Study of the Oxidation Process of Magnetite Fluxed Pellets by Various Methods of Physical and Chemical Analysis

AbstractIn order to obtain the most complete information about the processes occurring during the oxidative roasting of magnetite iron ore pellets, comprehensive studies are carried out using various methods of physicochemical analysis. To approximate the assessment of the most probable reactions occurring in pellets during oxidative heating, a thermodynamic analysis is performed. Based on the sign of the isobaric potential, determined from the equation of the isotherm of a chemical reaction, we judge the possibility of a particular chemical reaction occurring in the direction under consideration. The influence on the dissociation reaction of calcium carbonate is established by the formation of calcium silicates and ferrites, which facilitate its occurrence, as well as the reaction of the interaction of iron oxide with calcium carbonate, which, on the contrary, inhibits its occurrence.

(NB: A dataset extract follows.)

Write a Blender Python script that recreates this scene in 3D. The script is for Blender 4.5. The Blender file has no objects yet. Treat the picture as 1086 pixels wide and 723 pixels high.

A technique is developed for thermographic analysis of solid-gas systems filtered through a layer of granular material, which is implemented on an installation that allows experiments with pellets in a gas flow with different oxygen contents, temperatures, and heat treatment durations. It is experimentally established that pellets are decarbonized most completely and quickly in an atmosphere of inert monatomic gas, as well as in a mixture of gases that do not contain carbon dioxide. Mineralogical studies are carried out on samples of magnetite fluxed pellets in a wide temperature range. The pellets are heated in accordance with a differential heating curve to certain temperatures, and then cooled in order to fix the structure formed by the time the specified temperature is reached. The results obtained in this study are of particular interest to specialists involved in the development of technologies that ensure the production of pellets with strong metallurgical properties.